• The problem
Take the lines from the top down to and including the one with "18)], .04, 9)" and repeat them exactly. Omit images.
☆ ☆ ☆ ☆
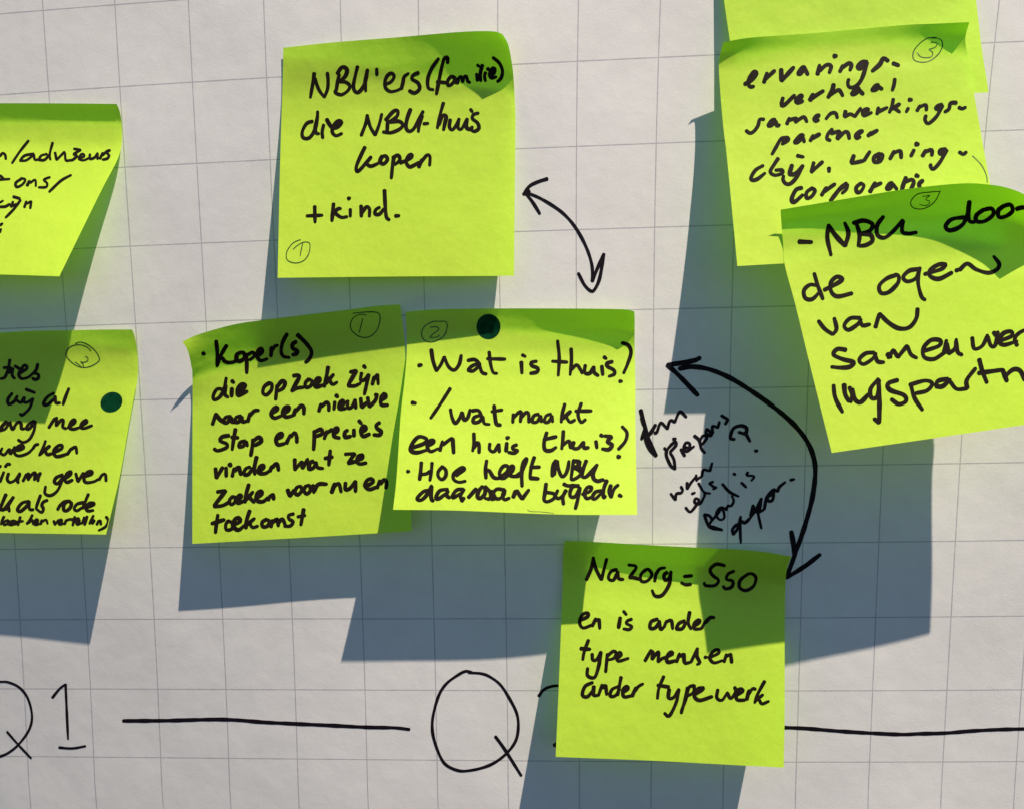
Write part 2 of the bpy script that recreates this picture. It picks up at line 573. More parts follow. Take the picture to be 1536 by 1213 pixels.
note_medium = Note(
    'lower sticky note at the left edge, with a green dot at its right',
    '-122,503 0,499 49.4,496.5 99,495.7 160,494.6 198,494.5', '198,494.5 202,504.7 205,521 207,546 206,570.6 201,595.4 192,645 179.7,714 159,801',
    '-192,795 0,798.6 159,801', '-122,503 -120,540 -126,600 -160,710 -192,795',
    [(0, 1.2, 1.2, 2.6), (.06, .7, .7, 1.5), (.13, .4, .4, .6), (.22, 1.1, 1.1, 1.1), (.34, 3.2, 3.2, 3.2), (1, 18, 18, 18)], .04, 9)

# ------------------------------------------------------------------ writing on the notes
W = note_kind.write
W('A', 5.6, '142,180 137,225 126,290 116,348;146,215 172,290 210,345;210,345 232,290 236,230 231,178;'
  '312,190 300,240 292,300;298,185 325,145 350,142 365,165 350,205 312,238 355,242 384,268 368,302 325,328 284,312 292,290;'
  '436,135 420,200 408,265 416,302 440,312 470,280 495,220 503,155;503,160 488,235 491,305;565,150 567,195;'
  '622,258 662,240 684,205 668,182 640,195 622,235 626,282 658,306 700,300 730,285;732,290 744,242 752,205 782,182;'
  '850,178 812,196 806,222 846,248 856,288 822,316 785,300;985,82 938,150 912,220 916,282 950,294;'
  '1046,115 1046,72 1022,85 1002,160 986,240 970,325;972,240 1040,246;1096,215 1070,205 1046,235 1050,265 1078,252 1098,215 1102,250;'
  '1112,252 1124,212 1140,206 1146,243 1156,212 1172,200 1182,235 1198,246;1242,185 1248,235;1250,128 1256,134;'
  '1282,125 1268,180 1270,236;1304,175 1296,200 1302,236;1318,152 1328,160;1330,205 1358,182 1362,150 1344,155 1330,190 1344,215 1376,206;'
  '1352,75 1395,112 1417,165 1408,215 1382,240')
W('A', 5.6, '132,508 92,522 62,575 66,618 105,622 142,575 162,500 165,440;164,470 148,550 156,588 176,592;206,530 196,580 200,622;'
  '226,492 240,520 268,560;262,560 302,545 326,515 305,505 276,535 264,580 290,606 330,590;'
  '502,465 492,520 460,605;502,475 522,545 555,602;555,602 582,530 600,458;640,500 636,580;625,500 680,440 708,438 702,475 652,512 715,508 742,530 722,560 662,585 608,580;'
  '795,425 772,490 764,550 785,576 815,560 850,500 880,440;874,470 852,540 848,580;882,525 916,522;'
  '1018,382 996,460 976,555;985,535 1010,472 1036,475 1028,520 1018,568;1064,495 1058,545 1078,566 1110,525 1124,490;1120,505 1116,550 1140,560 1172,500;'
  '1178,490 1172,545 1196,562 1215,545;1200,425 1214,445;1256,452 1222,462 1214,490 1248,518 1258,555 1228,576 1200,562')
W('A', 5.6, '486,682 458,740 428,812 430,846 450,838 500,782 528,748;488,785 520,812 560,800 592,782;'
  '605,742 588,775 608,798 638,770 625,742 600,750;684,745 674,800 664,895;672,755 710,738 722,770 688,802;'
  '722,790 770,772 802,752 805,732 782,740 764,780 786,816 820,805 852,785;850,820 872,765;866,785 905,738 926,748 924,808')
W('B', 5.6, '230,362 322,358;277,305 279,400;386,290 381,340 376,392;380,352 410,322 428,320;392,345 430,370 465,366;'
  '482,322 482,366;472,262 477,260;544,302 546,366;548,345 575,310 592,322 592,366;652,312 630,325 624,350 650,352 676,320;'
  '679,212 683,300 690,368 708,385;744,362 760,361')
W('B', 1.5, '195,498 150,520 116,570 119,615 165,633 215,618 244,575 248,520 215,513 180,530 153,553;207,520 193,592',
  'circled_number', M_THIN)

W = note_buyer.write
W('C', 6.0, '153,352 158,355;238,268 246,350 244,438;308,298 272,360 246,432;276,380 300,408 340,412 380,398;'
  '402,345 376,360 373,393 396,404 426,380 420,350 398,345;438,355 440,415 440,482;445,362 480,345 490,370 458,396;'
  '505,370 540,345 535,320 515,335 508,370 530,400 575,388;598,372 604,310;606,332 625,305 645,298;'
  '706,222 676,280 666,340 682,372 722,380;766,275 742,290 742,318 770,335 765,355 740,362;772,228 830,285 866,340 852,388 826,412')
W('C', 1.6, '1140,88 1230,80 1300,84 1318,120 1296,200 1240,245 1180,240 1130,200 1124,150 1150,110 1195,95 1226,101;1203,125 1180,215',
  'circled_number', M_THIN)
W('C', 6.0, '290,590 246,586 220,628 226,656 260,640 290,590 305,512;300,560 296,620 318,640;342,580 340,636;340,530 356,545;'
  '372,605 410,590 430,562 405,556 380,590 385,630 444,600;590,545 556,570 546,610 570,625 602,592 605,555 586,545;'
  '640,560 630,656;640,572 670,535 692,545 680,580 646,600;745,500 775,496 784,512 735,600;735,600 775,580 815,575;'
  '850,520 826,545 830,576 860,566 870,535 848,520;885,558 920,535 920,515 900,520 884,555 900,575 940,560;'
  '976,440 964,510 950,572;960,548 1012,490;985,528 1005,556 1036,540;1120,475 1162,466 1106,562;1106,565 1150,566 1190,548;'
  '1196,480 1190,530 1220,522 1242,490;1242,490 1228,560 1214,622;1208,432 1222,448;1266,558 1280,505;1278,520 1300,490 1306,556')
W('C', 6.0, '214,818 238,745;238,750 262,782 288,802;336,765 302,770 286,800 310,805 338,770 342,802 358,800;'
  '402,760 372,770 356,800 386,800 406,765 412,798 440,795;446,800 462,742;462,758 490,728 520,724;'
  '598,748 640,722 640,702 616,715 600,750 622,775 668,760;676,748 715,722 715,702 690,710 678,745 700,768 745,758;'
  '748,758 762,715;764,730 795,696 815,706 816,750;914,732 930,682;932,700 965,672 980,690 980,728;1020,668 1014,720;1026,624 1040,640;'
  '1044,702 1076,682 1070,662 1050,680 1050,714 1092,712;1104,662 1106,710 1134,700 1152,655;1152,655 1158,712;'
  '1190,645 1196,706 1232,672;1236,640 1246,702 1285,662 1300,620;1318,662 1356,640 1350,616 1326,640 1326,688 1370,690;1288,618 1296,640')
W('D', 6.0, '325,55 278,64 265,90 308,110 306,135 250,155 224,142;366,12 354,80 344,150;338,66 385,70;'
  '432,90 398,100 386,130 415,126 436,95 444,125;480,80 476,130 466,190;482,92 520,66 536,92 500,116 478,118;'
  '636,78 672,60 670,40 646,50 632,82 646,116 690,108;700,108 728,50;730,65 755,36 768,60 770,102;884,25 884,90 880,150;888,32 928,14 936,44 892,62;'
  '950,78 968,25;968,38 1004,14;1012,48 1040,25 1035,5 1016,20 1014,60 1052,72;1105,20 1086,35 1088,66 1126,60;1145,15 1146,62;1180,-40 1192,-26;'
  '1192,38 1226,12 1210,-8 1190,20 1205,60 1250,45;1316,-30 1292,-12 1300,10 1324,28 1314,52 1274,50')
W('D', 6.0, '234,270 240,336;240,336 282,264;304,265 305,326;328,246 333,252;344,326 356,270;358,288 388,260 402,314;'
  '462,262 432,275 422,310 450,310 482,268;505,195 490,268 494,312;512,292 550,270 550,250 526,260 520,300 560,305 592,286;'
  '592,292 606,256;606,266 638,240 650,286;756,210 756,282;756,282 802,226;802,226 808,272;808,272 842,208;'
  '880,225 856,235 850,275 880,266 896,230 906,265 944,272;990,152 980,252;952,206 1006,196;1086,178 1152,174 1106,236;1106,236 1158,226;'
  '1162,216 1200,205 1205,182 1176,190 1164,225 1185,242 1228,235')
W('D', 6.0, '244,426 302,418 224,518;224,522 280,516 332,488;350,455 326,480 336,510 360,495 366,465 346,455;'
  '374,482 405,460 396,445 375,465 380,500 422,485;454,376 436,440 428,496;434,478 482,425;456,460 490,496;'
  '502,468 540,440 535,420 510,435 505,480 545,490 582,462;582,482 594,448;596,458 612,440 618,476;708,410 724,456;724,456 754,412;'
  '770,395 756,425 775,446 800,420 796,390 766,396;830,385 816,415 835,440 860,415 852,385 826,388;876,380 882,432;884,420 912,376 968,375;'
  '998,432 1020,370;1018,390 1046,370 1062,428;1090,365 1090,410 1120,402 1156,355;1156,355 1156,426;'
  '1222,392 1272,360 1260,340 1232,350 1216,385 1246,410 1300,392;1298,402 1316,350;1318,375 1345,346 1360,362 1356,404')
W('D', 6.0, '250,576 240,640 234,696;208,635 294,608;320,615 302,640 306,675 340,670 350,635 316,615;'
  '342,648 396,620 386,596 360,610 350,650 385,676 432,640;460,548 440,610 434,666;440,642 492,600;460,632 478,660 514,650;'
  '572,605 542,625 546,655 576,650 590,620 568,606;598,658 610,610;612,626 640,606 648,652;648,628 675,604 694,646;'
  '750,570 716,580 720,605 745,622 726,650 686,650;815,538 796,645;774,590 826,580')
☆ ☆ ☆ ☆
• Exercise response
Write part 2 of the bpy script that recreates this picture. It picks up at line 573. More parts follow. Take the picture to be 1536 by 1213 pixels.
note_medium = Note(
    'lower sticky note at the left edge, with a green dot at its right',
    '-122,503 0,499 49.4,496.5 99,495.7 160,494.6 198,494.5', '198,494.5 202,504.7 205,521 207,546 206,570.6 201,595.4 192,645 179.7,714 159,801',
    '-192,795 0,798.6 159,801', '-122,503 -120,540 -126,600 -160,710 -192,795',
    [(0, 1.2, 1.2, 2.6), (.06, .7, .7, 1.5), (.13, .4, .4, .6), (.22, 1.1, 1.1, 1.1), (.34, 3.2, 3.2, 3.2), (1, 18, 18, 18)], .04, 9)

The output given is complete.